What more could be done in Switzerland and Europe to encourage technology invention?

If Switzerland is strong with innovative hidden champions, it may be less strong with fast growing start-ups, which are more on the disruptive side of innovation. A little less focus on tradition might be a good way to encourage (risky) technology invention through start-up creation.

How important is this issue of intellectual property protection today from an economic and social standpoint?

IP has become (maybe unfortunately) a very important issue. Trolls, companies exclusively based on IP may have made us lose focus on the importance of the end product or service. Again IP is only a tool, not an objective in itself.
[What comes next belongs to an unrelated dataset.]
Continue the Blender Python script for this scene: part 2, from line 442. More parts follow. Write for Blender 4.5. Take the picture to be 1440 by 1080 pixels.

The recent attempts about IP reform show how complex the issue is.

What advice would you offer a European inventor today?

Be passionate, ambitious, dedicated, focused and never forget that inventing is only the first step. Execution while building and selling a product, i.e. innovation is at least as critical.

What advice would you offer a European policy-maker today on the topic of innovation growth?

Encourage inventors to be more passionate, ambitious, dedicated, focused and provide the adequate framework conditions to make this possible (education, openness, access to capital).

[1] Technologically innovative, financially conservative: the secrets of hidden champions http://www.paristechreview.com/2015/03/09/hidden-champions
The views expressed in this feature are those of the interviewee and may not reflect the views of 4iP Council or its members. The purpose of this feature area is to reflect thinking on the topic of intellectual property and enable open discussion.